Importantly, the researchers outline iEcology as the study of ecological patterns and processes using online data generated for other purposes and stored digitally. Several particularly interesting examples already highlight the great potential of such approaches to increase our knowledge of the natural world. For instance, exploring seasonal dynamics through when people search for particular species in Wikipedia can highlight true seasonal dynamics of species (see here for more details). Another study analyzed online photos (posted by internet users) of oxpecker birds and various herbivores they sit on, which illuminated the interactions between these species groups (see here for more details). In another elegant example, an analysis of video images of the Tour-De-Flanders filmed over the past 35 years enabled the highlighting of changes in leafing and blooming periods of the trees found in the background of the images (see here for more details).

Dr. Jarić, the lead author of the new study, is very enthusiastic about the potential of iEcology: “People are – rightfully – worried about our constant need to be logged-on, and potential abuse of these online data. However, with iEcology we highlight the silver lining of this ‘data deluge’”.

“We can now learn so much about where species reside, when they are active in different manners, and how they interact with each other and their environment. We do not see iEcology as a replacement of the classical and highly important field ecology – rather as being complementary to it. There are huge amounts of data constantly accumulating with vast and varied potential, just waiting to be used.”
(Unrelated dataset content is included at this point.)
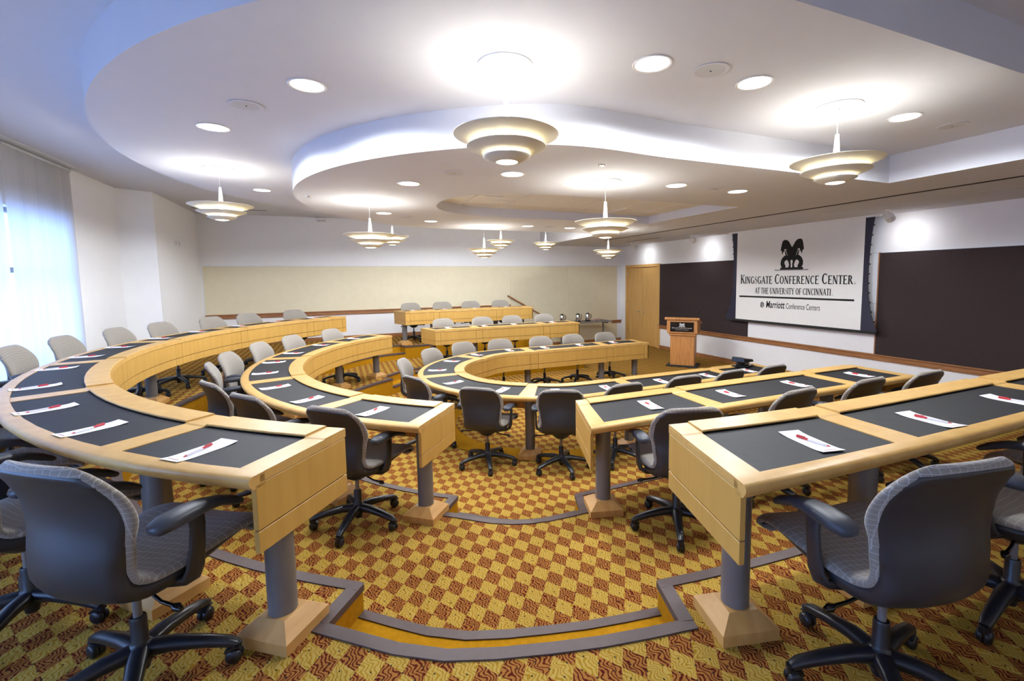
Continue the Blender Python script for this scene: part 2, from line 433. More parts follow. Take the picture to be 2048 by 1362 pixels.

Dr. Uri Roll (from Ben-Gurion University of the Negev), another author of the new paper, was particularly hopeful about the conservation potential of such approaches: “Populations and entire species of animals and plants are disappearing before our eyes at unprecedented rates. In many cases before we even get a chance to record them in the first place. We are at the eleventh hour and need all the help we can get to gain ecological insights and better understand how we affect the environment”.

“iEcology holds much promise to help us along all these fronts. I expect its use to increase greatly in the coming years as people become more aware of its potential, and the tools to analyze such data become commonplace.”